_Provided material_
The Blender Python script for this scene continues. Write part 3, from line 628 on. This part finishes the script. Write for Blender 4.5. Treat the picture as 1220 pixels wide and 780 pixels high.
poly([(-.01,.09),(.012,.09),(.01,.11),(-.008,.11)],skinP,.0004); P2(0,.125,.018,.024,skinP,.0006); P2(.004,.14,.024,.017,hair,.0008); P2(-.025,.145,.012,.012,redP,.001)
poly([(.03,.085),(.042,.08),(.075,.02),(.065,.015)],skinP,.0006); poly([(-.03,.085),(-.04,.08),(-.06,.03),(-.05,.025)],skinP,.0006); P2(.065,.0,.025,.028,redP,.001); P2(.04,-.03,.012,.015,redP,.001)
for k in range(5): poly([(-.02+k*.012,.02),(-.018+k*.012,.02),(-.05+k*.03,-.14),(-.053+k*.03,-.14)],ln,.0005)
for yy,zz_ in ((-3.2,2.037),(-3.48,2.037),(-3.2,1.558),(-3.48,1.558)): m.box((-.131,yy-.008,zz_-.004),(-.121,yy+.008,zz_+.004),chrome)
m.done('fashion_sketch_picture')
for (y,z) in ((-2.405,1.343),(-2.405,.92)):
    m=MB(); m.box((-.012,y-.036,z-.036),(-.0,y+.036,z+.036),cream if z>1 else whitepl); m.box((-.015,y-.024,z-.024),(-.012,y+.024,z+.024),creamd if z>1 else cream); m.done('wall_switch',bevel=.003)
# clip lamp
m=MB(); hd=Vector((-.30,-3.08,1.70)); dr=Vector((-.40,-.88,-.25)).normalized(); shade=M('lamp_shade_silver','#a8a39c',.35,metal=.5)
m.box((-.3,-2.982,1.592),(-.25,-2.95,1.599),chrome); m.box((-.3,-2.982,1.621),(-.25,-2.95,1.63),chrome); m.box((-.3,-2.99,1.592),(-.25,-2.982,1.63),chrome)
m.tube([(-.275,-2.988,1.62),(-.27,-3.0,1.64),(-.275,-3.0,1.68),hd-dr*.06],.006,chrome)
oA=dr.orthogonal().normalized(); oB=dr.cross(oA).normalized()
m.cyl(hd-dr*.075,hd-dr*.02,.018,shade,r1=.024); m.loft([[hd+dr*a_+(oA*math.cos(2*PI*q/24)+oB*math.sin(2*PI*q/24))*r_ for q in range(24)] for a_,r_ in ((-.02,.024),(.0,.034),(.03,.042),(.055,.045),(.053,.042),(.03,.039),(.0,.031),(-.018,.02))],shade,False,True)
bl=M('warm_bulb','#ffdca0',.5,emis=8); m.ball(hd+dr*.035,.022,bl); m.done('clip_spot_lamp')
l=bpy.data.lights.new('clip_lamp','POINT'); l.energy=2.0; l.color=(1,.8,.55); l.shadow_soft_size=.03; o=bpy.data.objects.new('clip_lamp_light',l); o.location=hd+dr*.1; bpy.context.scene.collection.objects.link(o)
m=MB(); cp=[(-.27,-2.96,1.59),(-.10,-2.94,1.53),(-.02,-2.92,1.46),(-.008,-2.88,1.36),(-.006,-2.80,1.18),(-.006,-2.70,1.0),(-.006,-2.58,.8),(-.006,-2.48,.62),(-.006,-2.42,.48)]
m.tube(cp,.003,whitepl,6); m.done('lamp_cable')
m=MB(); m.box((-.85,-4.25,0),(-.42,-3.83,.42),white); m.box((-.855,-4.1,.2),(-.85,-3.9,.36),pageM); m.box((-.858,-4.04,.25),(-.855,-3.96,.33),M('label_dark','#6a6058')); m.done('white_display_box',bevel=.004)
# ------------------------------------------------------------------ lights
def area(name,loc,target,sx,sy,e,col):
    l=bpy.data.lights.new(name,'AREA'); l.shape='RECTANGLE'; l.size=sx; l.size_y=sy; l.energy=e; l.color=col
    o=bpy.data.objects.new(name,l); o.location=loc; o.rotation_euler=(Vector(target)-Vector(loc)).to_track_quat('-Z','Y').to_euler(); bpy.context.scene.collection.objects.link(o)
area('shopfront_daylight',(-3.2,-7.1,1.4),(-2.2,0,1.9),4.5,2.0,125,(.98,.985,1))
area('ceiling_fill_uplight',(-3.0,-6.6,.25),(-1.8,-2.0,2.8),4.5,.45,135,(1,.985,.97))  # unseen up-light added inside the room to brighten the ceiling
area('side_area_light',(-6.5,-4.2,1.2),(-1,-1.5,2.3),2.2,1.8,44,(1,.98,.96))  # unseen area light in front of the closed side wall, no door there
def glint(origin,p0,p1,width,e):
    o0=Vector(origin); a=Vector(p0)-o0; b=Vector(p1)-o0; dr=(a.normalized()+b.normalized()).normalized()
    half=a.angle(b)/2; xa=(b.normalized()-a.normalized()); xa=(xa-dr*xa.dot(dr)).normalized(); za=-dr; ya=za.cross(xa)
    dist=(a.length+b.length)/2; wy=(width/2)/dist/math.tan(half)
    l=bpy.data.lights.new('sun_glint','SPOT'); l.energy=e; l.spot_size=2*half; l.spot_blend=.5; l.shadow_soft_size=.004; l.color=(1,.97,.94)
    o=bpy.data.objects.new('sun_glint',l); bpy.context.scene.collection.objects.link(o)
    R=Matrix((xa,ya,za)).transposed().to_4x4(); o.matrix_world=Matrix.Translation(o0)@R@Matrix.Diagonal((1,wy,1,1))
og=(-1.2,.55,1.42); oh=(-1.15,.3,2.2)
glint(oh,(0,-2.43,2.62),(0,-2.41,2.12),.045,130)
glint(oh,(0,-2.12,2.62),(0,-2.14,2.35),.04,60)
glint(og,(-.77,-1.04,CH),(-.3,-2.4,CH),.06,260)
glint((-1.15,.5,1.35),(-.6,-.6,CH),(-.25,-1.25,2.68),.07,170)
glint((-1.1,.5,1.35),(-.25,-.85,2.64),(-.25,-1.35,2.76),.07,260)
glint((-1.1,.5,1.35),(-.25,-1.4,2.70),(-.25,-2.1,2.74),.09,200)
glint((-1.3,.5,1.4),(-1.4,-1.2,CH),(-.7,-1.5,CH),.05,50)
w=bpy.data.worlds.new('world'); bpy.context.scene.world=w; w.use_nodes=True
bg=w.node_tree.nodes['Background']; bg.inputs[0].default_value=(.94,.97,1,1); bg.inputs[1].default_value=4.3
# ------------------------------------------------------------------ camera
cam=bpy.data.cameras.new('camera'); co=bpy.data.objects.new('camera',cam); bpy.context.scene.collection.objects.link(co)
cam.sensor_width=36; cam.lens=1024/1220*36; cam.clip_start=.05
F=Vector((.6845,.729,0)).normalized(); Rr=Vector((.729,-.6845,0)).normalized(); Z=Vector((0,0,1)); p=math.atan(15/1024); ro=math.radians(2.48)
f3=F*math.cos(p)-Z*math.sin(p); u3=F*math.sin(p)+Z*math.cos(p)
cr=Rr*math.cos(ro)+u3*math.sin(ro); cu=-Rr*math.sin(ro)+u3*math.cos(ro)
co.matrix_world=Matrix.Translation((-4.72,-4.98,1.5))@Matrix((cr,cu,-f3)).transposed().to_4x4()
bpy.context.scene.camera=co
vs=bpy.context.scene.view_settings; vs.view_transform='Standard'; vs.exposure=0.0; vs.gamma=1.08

_Short task_
Please repeat the listing exactly, with nothing left out.

_Correct output_
The Blender Python script for this scene continues. Write part 3, from line 628 on. This part finishes the script. Write for Blender 4.5. Treat the picture as 1220 pixels wide and 780 pixels high.
poly([(-.01,.09),(.012,.09),(.01,.11),(-.008,.11)],skinP,.0004); P2(0,.125,.018,.024,skinP,.0006); P2(.004,.14,.024,.017,hair,.0008); P2(-.025,.145,.012,.012,redP,.001)
poly([(.03,.085),(.042,.08),(.075,.02),(.065,.015)],skinP,.0006); poly([(-.03,.085),(-.04,.08),(-.06,.03),(-.05,.025)],skinP,.0006); P2(.065,.0,.025,.028,redP,.001); P2(.04,-.03,.012,.015,redP,.001)
for k in range(5): poly([(-.02+k*.012,.02),(-.018+k*.012,.02),(-.05+k*.03,-.14),(-.053+k*.03,-.14)],ln,.0005)
for yy,zz_ in ((-3.2,2.037),(-3.48,2.037),(-3.2,1.558),(-3.48,1.558)): m.box((-.131,yy-.008,zz_-.004),(-.121,yy+.008,zz_+.004),chrome)
m.done('fashion_sketch_picture')
for (y,z) in ((-2.405,1.343),(-2.405,.92)):
    m=MB(); m.box((-.012,y-.036,z-.036),(-.0,y+.036,z+.036),cream if z>1 else whitepl); m.box((-.015,y-.024,z-.024),(-.012,y+.024,z+.024),creamd if z>1 else cream); m.done('wall_switch',bevel=.003)
# clip lamp
m=MB(); hd=Vector((-.30,-3.08,1.70)); dr=Vector((-.40,-.88,-.25)).normalized(); shade=M('lamp_shade_silver','#a8a39c',.35,metal=.5)
m.box((-.3,-2.982,1.592),(-.25,-2.95,1.599),chrome); m.box((-.3,-2.982,1.621),(-.25,-2.95,1.63),chrome); m.box((-.3,-2.99,1.592),(-.25,-2.982,1.63),chrome)
m.tube([(-.275,-2.988,1.62),(-.27,-3.0,1.64),(-.275,-3.0,1.68),hd-dr*.06],.006,chrome)
oA=dr.orthogonal().normalized(); oB=dr.cross(oA).normalized()
m.cyl(hd-dr*.075,hd-dr*.02,.018,shade,r1=.024); m.loft([[hd+dr*a_+(oA*math.cos(2*PI*q/24)+oB*math.sin(2*PI*q/24))*r_ for q in range(24)] for a_,r_ in ((-.02,.024),(.0,.034),(.03,.042),(.055,.045),(.053,.042),(.03,.039),(.0,.031),(-.018,.02))],shade,False,True)
bl=M('warm_bulb','#ffdca0',.5,emis=8); m.ball(hd+dr*.035,.022,bl); m.done('clip_spot_lamp')
l=bpy.data.lights.new('clip_lamp','POINT'); l.energy=2.0; l.color=(1,.8,.55); l.shadow_soft_size=.03; o=bpy.data.objects.new('clip_lamp_light',l); o.location=hd+dr*.1; bpy.context.scene.collection.objects.link(o)
m=MB(); cp=[(-.27,-2.96,1.59),(-.10,-2.94,1.53),(-.02,-2.92,1.46),(-.008,-2.88,1.36),(-.006,-2.80,1.18),(-.006,-2.70,1.0),(-.006,-2.58,.8),(-.006,-2.48,.62),(-.006,-2.42,.48)]
m.tube(cp,.003,whitepl,6); m.done('lamp_cable')
m=MB(); m.box((-.85,-4.25,0),(-.42,-3.83,.42),white); m.box((-.855,-4.1,.2),(-.85,-3.9,.36),pageM); m.box((-.858,-4.04,.25),(-.855,-3.96,.33),M('label_dark','#6a6058')); m.done('white_display_box',bevel=.004)
# ------------------------------------------------------------------ lights
def area(name,loc,target,sx,sy,e,col):
    l=bpy.data.lights.new(name,'AREA'); l.shape='RECTANGLE'; l.size=sx; l.size_y=sy; l.energy=e; l.color=col
    o=bpy.data.objects.new(name,l); o.location=loc; o.rotation_euler=(Vector(target)-Vector(loc)).to_track_quat('-Z','Y').to_euler(); bpy.context.scene.collection.objects.link(o)
area('shopfront_daylight',(-3.2,-7.1,1.4),(-2.2,0,1.9),4.5,2.0,125,(.98,.985,1))
area('ceiling_fill_uplight',(-3.0,-6.6,.25),(-1.8,-2.0,2.8),4.5,.45,135,(1,.985,.97))  # unseen up-light added inside the room to brighten the ceiling
area('side_area_light',(-6.5,-4.2,1.2),(-1,-1.5,2.3),2.2,1.8,44,(1,.98,.96))  # unseen area light in front of the closed side wall, no door there
def glint(origin,p0,p1,width,e):
    o0=Vector(origin); a=Vector(p0)-o0; b=Vector(p1)-o0; dr=(a.normalized()+b.normalized()).normalized()
    half=a.angle(b)/2; xa=(b.normalized()-a.normalized()); xa=(xa-dr*xa.dot(dr)).normalized(); za=-dr; ya=za.cross(xa)
    dist=(a.length+b.length)/2; wy=(width/2)/dist/math.tan(half)
    l=bpy.data.lights.new('sun_glint','SPOT'); l.energy=e; l.spot_size=2*half; l.spot_blend=.5; l.shadow_soft_size=.004; l.color=(1,.97,.94)
    o=bpy.data.objects.new('sun_glint',l); bpy.context.scene.collection.objects.link(o)
    R=Matrix((xa,ya,za)).transposed().to_4x4(); o.matrix_world=Matrix.Translation(o0)@R@Matrix.Diagonal((1,wy,1,1))
og=(-1.2,.55,1.42); oh=(-1.15,.3,2.2)
glint(oh,(0,-2.43,2.62),(0,-2.41,2.12),.045,130)
glint(oh,(0,-2.12,2.62),(0,-2.14,2.35),.04,60)
glint(og,(-.77,-1.04,CH),(-.3,-2.4,CH),.06,260)
glint((-1.15,.5,1.35),(-.6,-.6,CH),(-.25,-1.25,2.68),.07,170)
glint((-1.1,.5,1.35),(-.25,-.85,2.64),(-.25,-1.35,2.76),.07,260)
glint((-1.1,.5,1.35),(-.25,-1.4,2.70),(-.25,-2.1,2.74),.09,200)
glint((-1.3,.5,1.4),(-1.4,-1.2,CH),(-.7,-1.5,CH),.05,50)
w=bpy.data.worlds.new('world'); bpy.context.scene.world=w; w.use_nodes=True
bg=w.node_tree.nodes['Background']; bg.inputs[0].default_value=(.94,.97,1,1); bg.inputs[1].default_value=4.3
# ------------------------------------------------------------------ camera
cam=bpy.data.cameras.new('camera'); co=bpy.data.objects.new('camera',cam); bpy.context.scene.collection.objects.link(co)
cam.sensor_width=36; cam.lens=1024/1220*36; cam.clip_start=.05
F=Vector((.6845,.729,0)).normalized(); Rr=Vector((.729,-.6845,0)).normalized(); Z=Vector((0,0,1)); p=math.atan(15/1024); ro=math.radians(2.48)
f3=F*math.cos(p)-Z*math.sin(p); u3=F*math.sin(p)+Z*math.cos(p)
cr=Rr*math.cos(ro)+u3*math.sin(ro); cu=-Rr*math.sin(ro)+u3*math.cos(ro)
co.matrix_world=Matrix.Translation((-4.72,-4.98,1.5))@Matrix((cr,cu,-f3)).transposed().to_4x4()
bpy.context.scene.camera=co
vs=bpy.context.scene.view_settings; vs.view_transform='Standard'; vs.exposure=0.0; vs.gamma=1.08